### SUPPLIED INFORMATION
____________

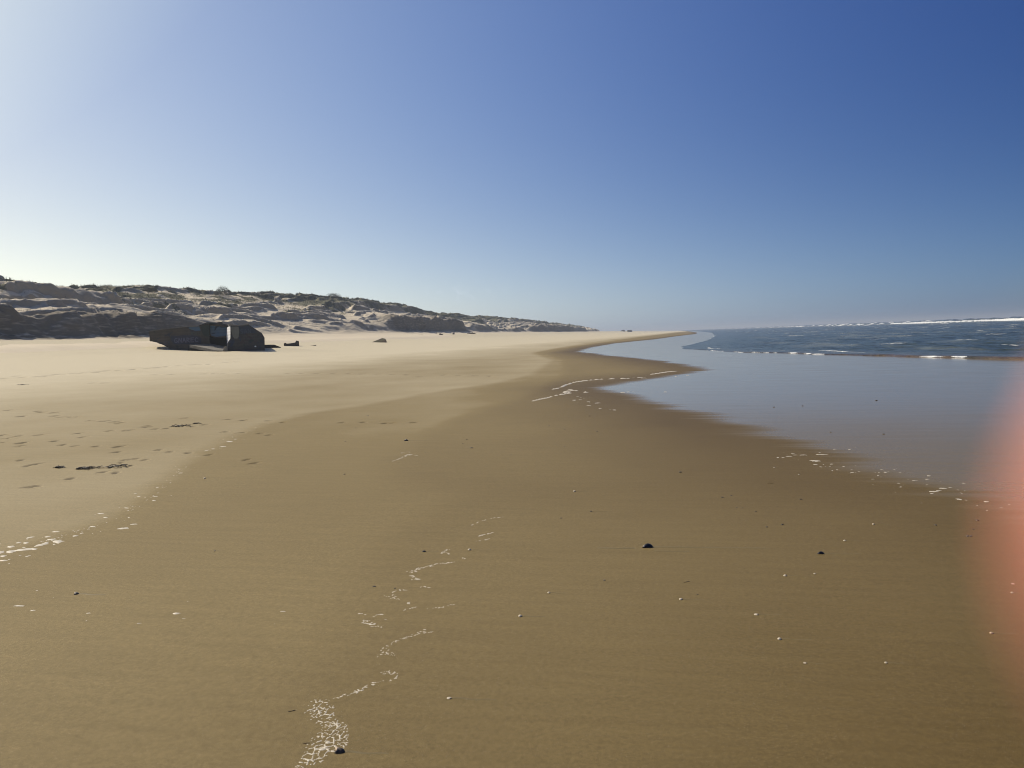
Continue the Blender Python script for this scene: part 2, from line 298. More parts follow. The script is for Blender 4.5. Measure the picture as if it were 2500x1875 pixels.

____________

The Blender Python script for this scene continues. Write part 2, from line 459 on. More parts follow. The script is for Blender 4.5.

____________

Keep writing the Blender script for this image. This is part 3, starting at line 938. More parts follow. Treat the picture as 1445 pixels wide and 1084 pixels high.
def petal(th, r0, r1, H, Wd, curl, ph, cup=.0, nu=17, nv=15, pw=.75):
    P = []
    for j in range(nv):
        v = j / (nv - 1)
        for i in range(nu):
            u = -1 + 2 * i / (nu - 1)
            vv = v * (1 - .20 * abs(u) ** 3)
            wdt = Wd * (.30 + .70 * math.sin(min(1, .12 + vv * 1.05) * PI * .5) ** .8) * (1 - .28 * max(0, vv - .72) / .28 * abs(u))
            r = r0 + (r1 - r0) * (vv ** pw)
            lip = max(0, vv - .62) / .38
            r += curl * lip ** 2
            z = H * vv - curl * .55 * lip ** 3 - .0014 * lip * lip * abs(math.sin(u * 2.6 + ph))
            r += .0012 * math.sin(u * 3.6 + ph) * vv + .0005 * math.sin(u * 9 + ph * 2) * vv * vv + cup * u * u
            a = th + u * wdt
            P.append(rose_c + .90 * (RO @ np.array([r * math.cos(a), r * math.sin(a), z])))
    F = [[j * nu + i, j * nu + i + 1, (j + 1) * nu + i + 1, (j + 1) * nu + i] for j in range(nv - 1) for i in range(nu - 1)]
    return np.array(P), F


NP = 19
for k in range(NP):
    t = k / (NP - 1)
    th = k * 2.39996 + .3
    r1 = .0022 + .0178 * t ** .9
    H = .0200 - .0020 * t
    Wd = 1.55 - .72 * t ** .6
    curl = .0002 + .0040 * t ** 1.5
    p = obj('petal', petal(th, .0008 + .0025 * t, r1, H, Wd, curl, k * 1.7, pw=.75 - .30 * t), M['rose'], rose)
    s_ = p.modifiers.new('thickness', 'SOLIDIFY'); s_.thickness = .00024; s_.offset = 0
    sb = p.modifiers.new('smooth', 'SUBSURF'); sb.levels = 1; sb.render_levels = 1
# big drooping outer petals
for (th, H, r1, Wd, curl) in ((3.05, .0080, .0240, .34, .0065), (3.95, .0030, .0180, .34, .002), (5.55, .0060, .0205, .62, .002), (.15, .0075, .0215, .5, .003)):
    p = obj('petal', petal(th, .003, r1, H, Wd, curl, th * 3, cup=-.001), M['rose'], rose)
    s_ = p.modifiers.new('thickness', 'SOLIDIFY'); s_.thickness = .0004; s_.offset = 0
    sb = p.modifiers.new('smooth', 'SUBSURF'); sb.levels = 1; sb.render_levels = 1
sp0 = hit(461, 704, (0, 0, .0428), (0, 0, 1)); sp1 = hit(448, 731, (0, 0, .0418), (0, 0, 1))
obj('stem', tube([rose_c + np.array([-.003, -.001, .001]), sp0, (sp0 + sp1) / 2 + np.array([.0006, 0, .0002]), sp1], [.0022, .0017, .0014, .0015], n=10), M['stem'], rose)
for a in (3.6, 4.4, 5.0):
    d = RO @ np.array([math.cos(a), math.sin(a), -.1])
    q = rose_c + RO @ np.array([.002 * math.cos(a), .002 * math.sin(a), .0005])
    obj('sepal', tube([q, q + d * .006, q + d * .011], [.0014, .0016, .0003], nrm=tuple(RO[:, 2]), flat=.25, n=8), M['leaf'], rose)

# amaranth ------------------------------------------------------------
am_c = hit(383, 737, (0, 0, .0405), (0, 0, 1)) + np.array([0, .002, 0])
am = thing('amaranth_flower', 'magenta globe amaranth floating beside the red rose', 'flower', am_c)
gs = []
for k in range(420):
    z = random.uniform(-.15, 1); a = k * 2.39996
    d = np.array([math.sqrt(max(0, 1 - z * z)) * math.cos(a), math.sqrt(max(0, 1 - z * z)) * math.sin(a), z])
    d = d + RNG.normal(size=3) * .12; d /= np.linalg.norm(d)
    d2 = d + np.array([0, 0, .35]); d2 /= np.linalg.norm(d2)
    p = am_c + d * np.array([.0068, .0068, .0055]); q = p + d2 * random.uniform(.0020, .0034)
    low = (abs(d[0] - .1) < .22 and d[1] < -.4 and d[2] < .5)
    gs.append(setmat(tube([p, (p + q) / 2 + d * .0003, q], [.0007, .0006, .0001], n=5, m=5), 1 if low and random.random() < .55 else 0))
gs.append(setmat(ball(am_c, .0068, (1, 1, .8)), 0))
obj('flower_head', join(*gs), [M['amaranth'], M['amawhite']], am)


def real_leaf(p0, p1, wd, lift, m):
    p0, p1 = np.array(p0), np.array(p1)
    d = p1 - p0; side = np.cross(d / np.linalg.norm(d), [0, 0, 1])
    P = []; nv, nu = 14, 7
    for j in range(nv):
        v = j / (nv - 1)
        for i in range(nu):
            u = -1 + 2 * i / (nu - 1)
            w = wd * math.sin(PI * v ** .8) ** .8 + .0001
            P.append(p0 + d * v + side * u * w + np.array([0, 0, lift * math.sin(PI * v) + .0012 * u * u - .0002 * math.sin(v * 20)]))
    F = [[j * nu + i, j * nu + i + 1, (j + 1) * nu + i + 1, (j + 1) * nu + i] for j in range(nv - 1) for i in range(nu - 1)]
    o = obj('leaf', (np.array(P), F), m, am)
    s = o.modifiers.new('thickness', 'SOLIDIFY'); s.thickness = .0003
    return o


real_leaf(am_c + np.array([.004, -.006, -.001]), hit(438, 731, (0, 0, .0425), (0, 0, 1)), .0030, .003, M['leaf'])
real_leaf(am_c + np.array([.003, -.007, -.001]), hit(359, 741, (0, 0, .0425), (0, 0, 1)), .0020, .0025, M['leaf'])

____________

### WORK INSTRUCTIONS
Looking at the entries above, say how many lines contain the word "pixels". Only the number is wanted.

### SOLVED EXERCISE
2